"Quero imaginar sob que novos traços o despotismo poderia produzir-se no mundo... Depois de ter colhido em suas mãos poderosas cada indivíduo e de moldá-los a seu gosto, o governo estende seus braços sobre toda a sociedade... Não quebra as vontades, mas as amolece, submete e dirige... Raramente força a agir, mas opõe-se sem cessar a que se aja; não destrói, impede que se nasça; não tiraniza, incomoda, oprime, extingue, abestalha e reduz enfim cada nação a não ser mais que um rebanho de animais tímidos, do qual o governo é o pastor. (...)
A imprensa é, por excelência, o instrumento democrático da liberdade." Alexis de Tocqueville
(1805-1859)

"A democracia é a pior forma de governo imaginável, à exceção de todas as outras que foram experimentadas." Winston Churchill.

terça-feira, 15 de abril de 2014

TEMERIDADE FISCAL

Congresso ignora riscos de revisar dívida de Estados e municípios em meio à deterioração das contas públicas; Planalto se omite
É um tanto estranha a passividade recente do governo federal na tramitação do Projeto de Lei complementar que muda os encargos financeiros das dívidas dos Estados e municípios.
Aprovado pela Câmara dos Deputados no ano passado, o projeto passou nesta semana por comissões do Senado e segue para o plenário. A alteração principal, e a mais polêmica, é a redução dos juros de forma retroativa.

No ano passado o Planalto chegou a patrocinar a iniciativa, para aliviar em especial a Prefeitura de São Paulo, com óbvio objetivo eleitoral. A deterioração das contas públicas, porém, forçou um recuo.

Agora, novamente, o Congresso se move sem que se perceba objeção do Executivo. À luz da baixa credibilidade atual da política econômica, é temerário passar a impressão de que se aceita um afrouxamento da Lei de Responsabilidade Fiscal.

Entre 1997 e 2000, a União assumiu as dívidas de Estados e municípios, que se comprometeram com várias metas fiscais. O pagamento do débito seria em 30 anos, com reajuste pelo IGP-M mais juros que variam de 6% a 9% ao ano.

Se aprovado, o projeto mudará o indexador, a partir de janeiro de 2013, para IPCA mais 4% ao ano, ou para a taxa básica Selic -o que for menor. Ademais, o saldo devedor será recalculado desde o início dos contratos com base na Selic.
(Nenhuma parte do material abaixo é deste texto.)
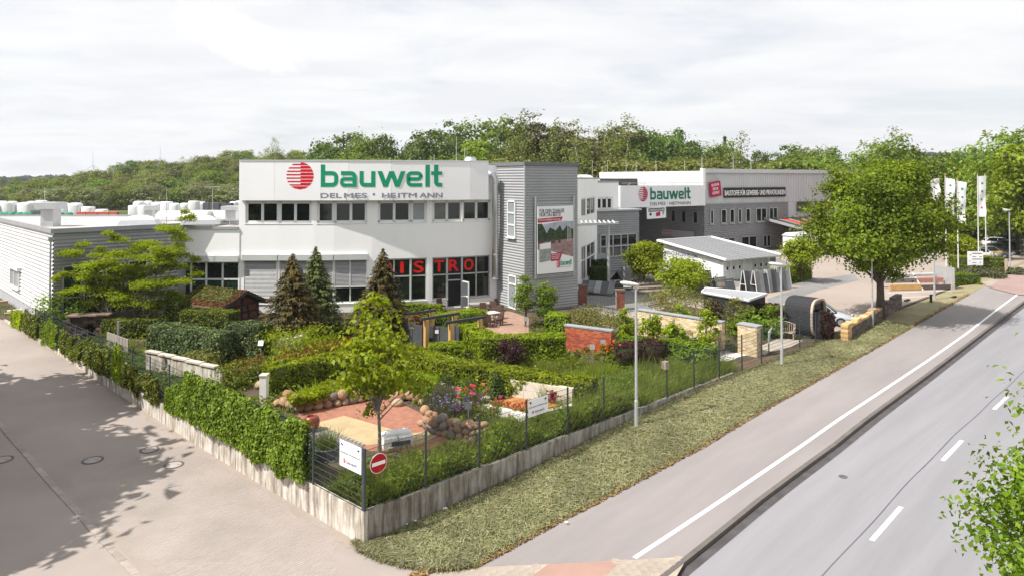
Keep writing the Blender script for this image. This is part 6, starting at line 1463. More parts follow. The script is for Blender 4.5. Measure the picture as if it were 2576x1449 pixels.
# mown hay on the verge
def hay(n, ua, ub, size, mat, nm, zz=.05):
    u = ua+(ub-ua)*rng.uniform(0, 1, n)**1.5; t = rng.uniform(0, 1, n); P = []
    for a, b_ in zip(u, t): v = -.12*(1-b_)+(v_verge(a)+.06)*b_; q = uvz(a, v); P.append((q.x, q.y, q.z+zz*(.6+.6*math.sin(3.1*b_))+rng.uniform(0, .05)))
    d = unit(rng.normal(0, 1, (n, 3))*np.array([1, 1, .12])); return obj(nm, quads_mesh(nm, leaves(P, np.tile([0, 0, 1.0], (n, 1)), size, .45, .085, along=d), mat), kind='stuff')
hay(60000, -.25, 42, .25, L_dry, 'mown_hay'); hay(9000, .5, 40, .14, leafM('fresh_grass', [(.07, .10, .02), (.11, .14, .03)], .3), 'short_grass', .03)
tp_ = [T(x, y) for x, y in ((917, 1352), (884, 1368), (905, 1392), (950, 1411), (1010, 1428), (1080, 1440), (1150, 1437), (1202, 1427))]+[uvz(1.2, -1.2)]
XY = inpoly_pts(tp_, 3800); d = unit(rng.normal(0, 1, (3800, 3))*np.array([1, 1, .12])); obj('mown_hay', quads_mesh('mown_hay', leaves(np.column_stack([XY, .05+rng.uniform(0, .06, 3800)]), np.tile([0, 0, 1.0], (3800, 1)), .28, .45, .085, along=d), L_dry), kind='stuff')
# dead leaves and dry rim along the path
P = []
for i in range(5200):
    u = rng.uniform(0, 1)**1.4*60-.2; q = uvz(u, v_verge(max(u, .3))+abs(rng.normal(0, .16))-.05); P.append((q.x, q.y, q.z+.03+rng.uniform(0, .03)))
obj('dead_leaves', quads_mesh('dead_leaves', leaves(P, np.tile([0, 0, 1.0], (len(P), 1)), .11, .4, .4), leafM('dead_leaf', [(.20, .11, .035), (.26, .17, .07), (.13, .07, .03)], .1)), kind='stuff')
# ================================================================== GARDEN OBJECTS
redbrick = [M('brick_%s' % n, c, .85, .12, 6) for n, c in (('red', (.40, .095, .045)), ('orange', (.46, .14, .065)), ('dark', (.30, .07, .045)))]
brnbrick = [M('brick_%s' % n, c, .85, .12, 6) for n, c in (('brown', (.22, .07, .05)), ('rust', (.27, .085, .05)), ('umber', (.17, .06, .045)))]
yelbrick = [M('brick_%s' % n, c, .85, .12, 6) for n, c in (('cream', (.60, .47, .28)), ('sand', (.66, .54, .36)), ('ochre', (.50, .36, .19)), ('pale', (.70, .60, .44)))]
mortar = M('mortar', (.40, .36, .31), .95, .1, 4); coping = M('coping_stone', (.27, .285, .30), .7, .1, 2)
woodo = M('larch_wood', (.48, .27, .09), .7, 0, 2.5, col2=(.58, .37, .16), stretch=(5, 5, .5)); wooddk = M('dark_timber', (.035, .028, .024), .8, .2, 3)
deckm = M('deck_wood', (.40, .165, .035), .6, .25, 2); greywood = M('weathered_wood', (.30, .27, .235), .85, .15, 3, stretch=(4, 4, .6)); teak = M('teak', (.42, .35, .26), .8, .15, 3)
anth = M('anthracite', (.075, .08, .09), .6, .1, 2); rattan = M('rattan_brown', (.075, .045, .035), .8, .2, 12); rattanl = M('rattan_beige', (.36, .27, .17), .8, .15, 12)
sandst = M('sandstone', (.62, .53, .42), .9, 0, 2.5, col2=(.72, .64, .54), bump=.6); whitewall = M('white_wall', (.74, .72, .69), .85, .06, 2)
BR = {}
def brick_me(l, h, t, mat):
    k = (round(l, 3), round(h, 3), mat.name)
    if k not in BR:
        mb = MB(); c = .004; mb.hexa([(c, -t, c), (l-c, -t, c), (l, 0, 0), (0, 0, 0), (c, -t, h-c), (l-c, -t, h-c), (l, 0, h), (0, 0, h)]); BR[k] = mb.mesh('brick', mat)
    return BR[k]
def brick_face(par, p, d, L_, z0, z1, bl, bh, mats, t=.018):
    """courses of single bricks on a face starting at p, running along d"""
    g = .010; rows = int((z1-z0)/(bh+g)); base = base_of(par); n = outn(d); a = math.atan2(d.y, d.x)
    for r_ in range(rows):
        x = -(bl+g)/2*(r_ % 2); z = z0+r_*(bh+g)+g/2
        while x < L_-.03:
            s, e = max(0, x), min(L_, x+bl)
            if e-s > .04:
                o = obj('brick', brick_me(e-s, bh, t, mats[int(rng.integers(len(mats)))]), par); q = p+d*s; o.location = Vector((q.x, q.y, z))-base; o.rotation_euler = (0, 0, a); 
                if (e-s) == bl: o.location += n*rng.uniform(-.004, .003)
            x += bl+g
def brick_wall(label, p0, p1, t, z0, z1, bl, bh, mats, cop=True, ends=(0, 1), name='brick_wall', over=.05, cat='wall'):
    d = (p1-p0); d.z = 0; L_ = d.length; d.normalize(); n = outn(d); w = thing(name, label, cat, Vector((*((p0+p1)/2).xy, z0)))
    q = lambda s, o, z: Vector((p0.x+d.x*s+n.x*o, p0.y+d.y*s+n.y*o, z))
    MB().hexa([q(s, o, z) for z in (z0-.1, z1) for s, o in ((.0, -.004), (L_, -.004), (L_, -t), (0, -t))]).build('core', mortar, w)
    brick_face(w, q(0, -.004, 0), d, L_, z0, z1-.005, bl, bh, mats)
    if ends[1]: brick_face(w, q(L_, -.004, 0), -n, t-.004, z0, z1-.005, bl, bh, mats)
    if cop:
        k = max(1, int(L_/1.1))
        for i in range(k):
            a, b_ = L_*i/k-(over if i == 0 else -.004), L_*(i+1)/k+(over if i == k-1 else 0)
            MB().hexa([q(s, o, z) for z in (z1+.003, z1+.075) for s, o in ((a, over), (b_, over), (b_, -t-over), (a, -t-over))]).build('coping', coping, w)
    return w
a, b = G(1421, 880), G(1537, 897); brick_wall('red brick garden wall with a grey stone coping, in the middle of the garden', a, b, .36, SZ, zat(834, b.y), .24, .066, redbrick)
a, b = G(1604, 843), G(1816, 881); W1z = zat(812, b.y); brick_wall('long pale yellow brick wall with grey coping behind the vine posts', a, b, .38, SZ, W1z, .31, .082, yelbrick)
a, b = G(1856, 889), G(1904, 899); brick_wall('short pale yellow brick wall pier with grey coping next to the fence', a, b, .62, SZ, zat(824, b.y), .24, .07, yelbrick)
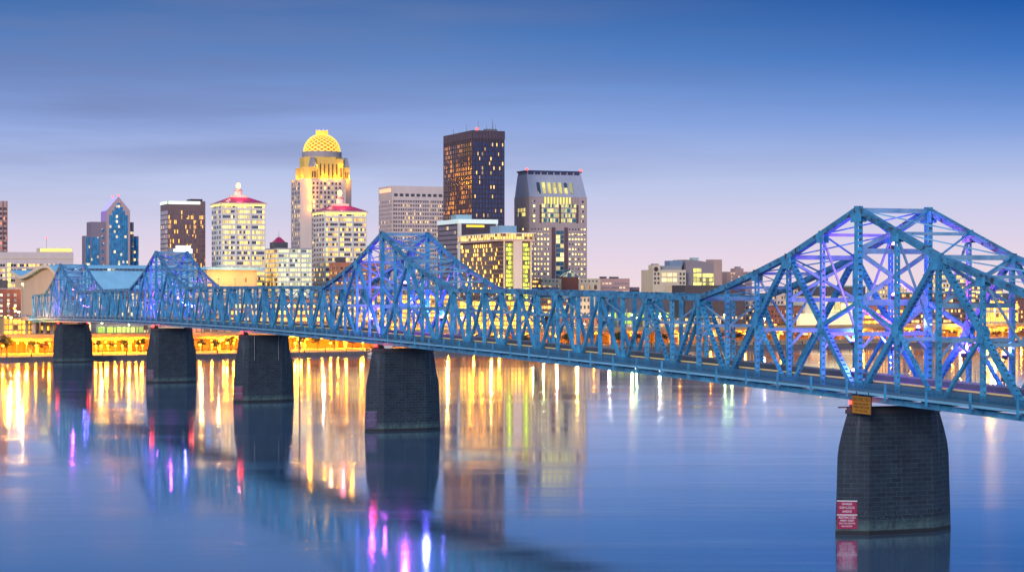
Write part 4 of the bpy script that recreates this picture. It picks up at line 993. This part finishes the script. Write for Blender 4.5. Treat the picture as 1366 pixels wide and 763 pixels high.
b.body(wall('charcoal_cladding', (.06, .055, .07), .15)); b.box('parapet', W_ROOF, -.2, b.W+.2, -.2, b.D+.2, b.H, b.H+.5); b.bands('F', 2, b.W-2, [b.H-24], 2, G_WARM); b.done()
b = Bld('rose_apartment_tower', 'pinkish apartment tower with a stepped roof right of the charcoal hall', 966, 970, 1003, 362.5, 1750, D=16)
b.body(wall('rose_brick', (.42, .26, .23), .1)); b.box('roof_step', MATS['rose_brick'], b.x(983), b.x(994), 3, 12, b.H, b.z(358)); b.box('roof_tank', W_GREY, b.x(986), b.x(991), 4, 9, b.z(358), b.z(355.5)); b.bands('F', .6, b.W-.6, steps(2, b.H-1, 3.1), 1.3, glass('rose_flat_glass', .25, 2.4, 3, (1, .7, .4), (1, .85, .6), .8, (.28, .18, .17), .2, frame=(.42, .26, .23))); b.done()

# low buildings along the waterfront, seen through the truss
def low(name, lab, xl, xc, xr, yt, d, m, win, fh=3.6, style='band', D=18, base=None, roof=W_ROOF, cat='building'):
    b = Bld(name, lab, xl, xc, xr, yt, d, D=D, cat=cat); b.body(m)
    b.box('parapet', roof, -.35, b.W+.35, -.35, b.D+.35, b.H, b.H+.6)
    zs = steps(1.6, b.H-2, fh)
    if style == 'band':
        b.bands('F', .8, b.W-.8, zs, fh*.5, win); b.bands('L', .8, b.D-.8, zs, fh*.5, win)
    elif style == 'grid':
        b.grid('F', steps(1, b.W-1.6, 2.9), zs, 1.4, fh*.5, win); b.grid('L', steps(1, b.D-1.6, 3.4), zs, 1.4, fh*.5, win)
    elif style == 'bay':
        b.bands('F', .6, b.W-.6, zs, fh*.72, win); b.fins('F', steps(.5, b.W, 5.2), .7, 0, b.H, m, .5)
    rg = random.Random(int(xc*7 + yt)); x = 1.5
    while x < b.W - 4:
        w = rg.uniform(1.5, 4.5)
        if rg.random() < .6: b.box('roof_unit', rg.choice((W_GREY, W_ROOF, W_BEIGE)), x, min(x + w, b.W-.5), 3, 3 + rg.uniform(2, 6), b.H + .6, b.H + rg.uniform(1.3, 2.8))
        x += w + rg.uniform(1, 9)
    b.done(); return b
G_AMB = glass('amber_garage_glow', .92, 2.6, 3, (1, .40, .02), (1, .64, .08), 3.0, (.25, .12, .04), .1, rows=.1)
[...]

O resultado será um belo desconto no valor principal, para alguns casos. Estima-se que a dívida da Prefeitura de São Paulo, que paga juros de 9% ao ano além da correção monetária, cairia de R$ 54 bilhões para R$ 30 bilhões. Haveria, assim, espaço para a tomada de novos empréstimos.

A redução dos juros tem sua razão de ser, pois são muito elevados para o padrão atual da economia. É correta, portanto, sua revisão -daqui para a frente.

A mudança retroativa, contudo, é preocupante, pois estimula endividamento adicional. A dívida consolidada do setor público crescerá. A mensagem de frouxidão nas contas torna-se clara.

A despeito dos méritos eventuais do projeto, o momento não é propício. Além da insegurança que reina na economia, o ano é de eleições, e ajustes protelados cobrarão seu preço em 2015. Será necessário um forte aperto orçamentário, e não apenas do governo federal.

Estão pendentes, ainda, outras matérias que envolvem relações entre os entes da Federação, como a reforma do ICMS e os critérios de partilha, o que certamente demandará recursos da União.

O ideal é considerar esses assuntos de forma integrada. Quanto às dívidas, o melhor é aguardar e voltar ao tema após o pleito.